The Patriots have the kind of defense that can make people look bad.

But after Jaguars quarterback Blake Bortles went 5-for-17 passing against them in a joint workout yesterday, perhaps it isn’t all about the Patriots.

Bortles told Ryan O’Halloran of the Florida Times-Union that he could “definitely” see progress from their offense during training camp, though it might be hard for others to see it.

“It was about what we can do, how we react in the situation and how can we continue to get better,” Bortles said. “Up front, [the Patriots] single everybody up and that made everything one-on-one as far as the blocking schemes and then they do a lot of different things in coverage with their safeties, whether they’re sprinting their guys down or staying high and doing different stuff. . . .

“There is no doubt there has been some bad stuff that’s happened that we have to fix and continue to work on, but I think if you watched 7-on-7s [Tuesday] or 1-on-1s, there weren’t a whole lot of times we got stopped. We just have to find a way to carry that over into the 11-on-11.”

Bortles has had an up-and-down camp, highlighted (on the negative side) by a five-interception day. And since he hadn’t talked to reporters since then, he had to explain that one as well.

“I think anytime you throw an interception, you learn from it,” he said. “It’s practice – not downplaying practice or justifying that it’s OK to throw five interceptions, but if there’s a time to do it, it’s then. You learn from it and then hopefully move on and grow from it and don’t do it again.”

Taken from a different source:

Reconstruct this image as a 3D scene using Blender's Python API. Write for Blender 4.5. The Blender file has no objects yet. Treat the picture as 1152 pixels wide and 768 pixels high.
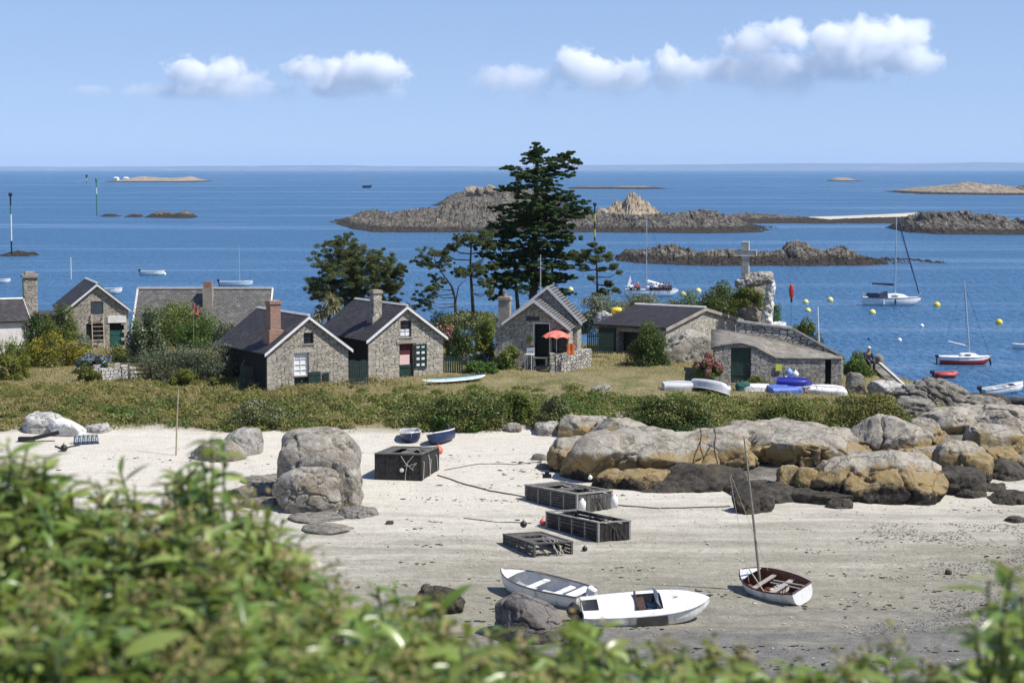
SKY_TINT = (1.0, .95, 1.04)
SKY_LIFT = .11
SKY_STRENGTH = .10
SUN_STRENGTH = 4.3
EXPOSURE = .50
HAZE = 3.0e-5
CLOUDS = True
import bpy, bmesh, math, random
import numpy as np
from mathutils import Vector, Matrix, Euler

R = math.radians
scene = bpy.context.scene
COL = scene.collection
random.seed(11)
rng = np.random.default_rng(11)

# ------------------------------------------------------------------ camera maths
FPX, CX, CY, CAMZ = 2240.0, 576.0, 384.0, 18.0
PITCH = math.atan(194.0 / FPX)
CP, SP = math.cos(PITCH), math.sin(PITCH)

def ray(px, py):
    a, b = (px - CX) / FPX, (CY - py) / FPX
    return np.array([a, CP + b * SP, -SP + b * CP])

def at(px, py, Y):
    d = ray(px, py)
    t = Y / d[1]
    return Vector((d[0] * t, Y, CAMZ + d[2] * t))

def water(px, py):
    d = ray(px, py)
    t = -CAMZ / d[2]
    return Vector((d[0] * t, d[1] * t, 0.0))

# ------------------------------------------------------------------ noise
def _hash(ix, iy, iz, seed):
    h = (ix.astype(np.int64) * 374761393 + iy.astype(np.int64) * 668265263 + iz.astype(np.int64) * 2147483647 + seed * 1274126177) & 0xffffffff
    h = ((h ^ (h >> 13)) * 1274126177) & 0xffffffff
    h = ((h ^ (h >> 16)) * 2246822519) & 0xffffffff
    h = h ^ (h >> 15)
    return (h & 0xffff) / 32767.5 - 1.0

def vnoise(p, seed=0):
    p = np.asarray(p, float)
    i = np.floor(p).astype(np.int64)
    f = p - i
    u = f * f * f * (f * (f * 6 - 15) + 10)
    out = 0
    for dx in (0, 1):
        for dy in (0, 1):
            for dz in (0, 1):
                w = (u[:, 0] if dx else 1 - u[:, 0]) * (u[:, 1] if dy else 1 - u[:, 1]) * (u[:, 2] if dz else 1 - u[:, 2])
                out = out + w * _hash(i[:, 0] + dx, i[:, 1] + dy, i[:, 2] + dz, seed)
    return out

def fbm(p, octaves=4, seed=0, gain=0.5, lac=2.07):
    p = np.asarray(p, float)
    a, s, tot = 1.0, 0, 0.0
    for o in range(octaves):
        s = s + a * vnoise(p, seed + o * 17)
        tot += a
        a *= gain
        p = p * lac + 3.7
    return s / tot

def fbm2(x, y, octaves=4, seed=0):
    x = np.atleast_1d(np.asarray(x, float)); y = np.atleast_1d(np.asarray(y, float))
    return fbm(np.stack([x.ravel(), y.ravel(), np.zeros(x.size) + seed * .37], 1), octaves, seed).reshape(x.shape)

# ------------------------------------------------------------------ objects
def tag(o, label=None, cat=None, group=None, kind=None):
    if label: o['label'] = label
    if cat: o['category'] = cat
    if group: o['group'] = group
    if kind: o['kind'] = kind
    return o

def empty(name, loc, rz=0.0, label=None, cat=None, group=None, rot=None):
    o = bpy.data.objects.new(name, None)
    COL.objects.link(o)
    o.location = loc
    o.rotation_euler = rot if rot is not None else (0, 0, rz)
    o.empty_display_size = .3
    return tag(o, label, cat, group)

def link(name, me, m=None, parent=None):
    o = bpy.data.objects.new(name, me)
    COL.objects.link(o)
    if m is not None:
        me.materials.clear() if len(me.materials) else None
        me.materials.append(m)
    if parent is not None:
        o.parent = parent
    return o

def np_mesh(name, V, F, smooth=False):
    V = np.asarray(V, np.float32); F = np.asarray(F, np.int32)
    me = bpy.data.meshes.new(name)
    n, k = F.shape
    me.vertices.add(len(V)); me.vertices.foreach_set('co', V.ravel())
    me.loops.add(n * k); me.loops.foreach_set('vertex_index', F.ravel())
    me.polygons.add(n)
    me.polygons.foreach_set('loop_start', np.arange(0, n * k, k, dtype=np.int32))
    me.polygons.foreach_set('loop_total', np.full(n, k, np.int32))
    if smooth:
        me.polygons.foreach_set('use_smooth', np.ones(n, bool))
    me.update(calc_edges=True)
    return me

class MB:
    """collects simple shapes into one mesh"""
    def __init__(self):
        self.v, self.f = [], []
    def add(self, vs, fs, mat=None):
        b = len(self.v)
        for p in vs:
            p = Vector(p)
            self.v.append(mat @ p if mat is not None else p)
        for f in fs:
            self.f.append([i + b for i in f])
        return self
    def box(self, x0, x1, y0, y1, z0, z1, mat=None):
        vs = [(x, y, z) for z in (z0, z1) for y in (y0, y1) for x in (x0, x1)]
        return self.add(vs, [(0, 2, 3, 1), (4, 5, 7, 6), (0, 1, 5, 4), (2, 6, 7, 3), (0, 4, 6, 2), (1, 3, 7, 5)], mat)
    def beam(self, a, b, w, h, up=(0, 0, 1)):
        a, b = Vector(a), Vector(b)
        d = (b - a); L = d.length; d.normalize()
        s = d.cross(Vector(up))
        if s.length < 1e-4: s = d.cross(Vector((1, 0, 0)))
        s.normalize(); u = s.cross(d)
        m = Matrix((( s.x, d.x, u.x, a.x), (s.y, d.y, u.y, a.y), (s.z, d.z, u.z, a.z), (0, 0, 0, 1)))
        return self.box(-w / 2, w / 2, 0, L, -h / 2, h / 2, m)
    def prism(self, poly, y0, y1, mat=None):
        """polygon in local XZ extruded along Y"""
        n = len(poly)
        vs = [(x, y0, z) for x, z in poly] + [(x, y1, z) for x, z in poly]
        fs = [tuple(range(n)), tuple(range(2 * n - 1, n - 1, -1))]
        for i in range(n):
            j = (i + 1) % n
            fs.append((i, i + n, j + n, j))
        return self.add(vs, fs, mat)
    def tube(self, pts, radii, n=8, cap=True):
        pts = [Vector(p) for p in pts]
        if not hasattr(radii, '__len__'): radii = [radii] * len(pts)
        rings = []
        prev = None
        for i, p in enumerate(pts):
            d = (pts[min(i + 1, len(pts) - 1)] - pts[max(i - 1, 0)])
            if d.length < 1e-9: d = Vector((0, 0, 1))
            d.normalize()
            if prev is None:
                a = d.orthogonal().normalized()
            else:
                a = (prev - d * prev.dot(d))
                a = a.normalized() if a.length > 1e-6 else d.orthogonal().normalized()
            prev = a
            b = d.cross(a)
            rings.append([p + (a * math.cos(2 * math.pi * k / n) + b * math.sin(2 * math.pi * k / n)) * radii[i] for k in range(n)])
        vs = [q for r in rings for q in r]
        fs = []
        for i in range(len(rings) - 1):
            for k in range(n):
                k2 = (k + 1) % n
                fs.append((i * n + k, i * n + k2, (i + 1) * n + k2, (i + 1) * n + k))
        if cap:
            fs.append(tuple(range(n - 1, -1, -1)))
            fs.append(tuple(range((len(rings) - 1) * n, len(rings) * n)))
        return self.add(vs, fs)
    def lathe(self, prof, n=16, mat=None):
        """profile of (r, z) round Z"""
        vs, fs = [], []
        for r, z in prof:
            for k in range(n):
                a = 2 * math.pi * k / n
                vs.append((r * math.cos(a), r * math.sin(a), z))
        for i in range(len(prof) - 1):
            for k in range(n):
                k2 = (k + 1) % n
                fs.append((i * n + k, i * n + k2, (i + 1) * n + k2, (i + 1) * n + k))
        fs.append(tuple(range(n - 1, -1, -1)))
        fs.append(tuple(range((len(prof) - 1) * n, len(prof) * n)))
        return self.add(vs, fs, mat)
    def grid(self, P):
        """P[i][j] points -> quads"""
        b = len(self.v)
        ni, nj = len(P), len(P[0])
        for row in P:
            for p in row: self.v.append(Vector(p))
        for i in range(ni - 1):
            for j in range(nj - 1):
                self.f.append([b + i * nj + j, b + i * nj + j + 1, b + (i + 1) * nj + j + 1, b + (i + 1) * nj + j])
        return self
    def mesh(self, name, smooth=False):
        me = bpy.data.meshes.new(name)
        me.from_pydata([tuple(p) for p in self.v], [], self.f)
        if smooth:
            me.polygons.foreach_set('use_smooth', np.ones(len(me.polygons), bool))
        me.update()
        return me
    def build(self, name, m, parent=None, smooth=False, bevel=0.0, normals=True):
        me = self.mesh(name, smooth)
        if bevel > 0 or normals:
            bm = bmesh.new(); bm.from_mesh(me)
            if bevel > 0:
                bmesh.ops.bevel(bm, geom=[e for e in bm.edges if len(e.link_faces) == 2 and e.calc_face_angle(0) > .5], offset=bevel, segments=1, affect='EDGES', profile=.5)
            if normals:
                bmesh.ops.recalc_face_normals(bm, faces=bm.faces)
            bm.to_mesh(me); bm.free()
            if smooth:
                me.polygons.foreach_set('use_smooth', np.ones(len(me.polygons), bool))
        return link(name, me, m, parent)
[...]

If Bortles has learned from his turnovers, the season to show it is this one. The Jags gave him chances to succeed this year, by drafting a workhourse running back in Leonard Fournette instead of investing in a quarterback of the future with the fourth pick, when they could have had any one of this year’s class they wanted.

That gives Bortles some degree of leeway, but the time for excuses and explanations is nearing an end, and he’s going to have to show the improvement rather than talking about it.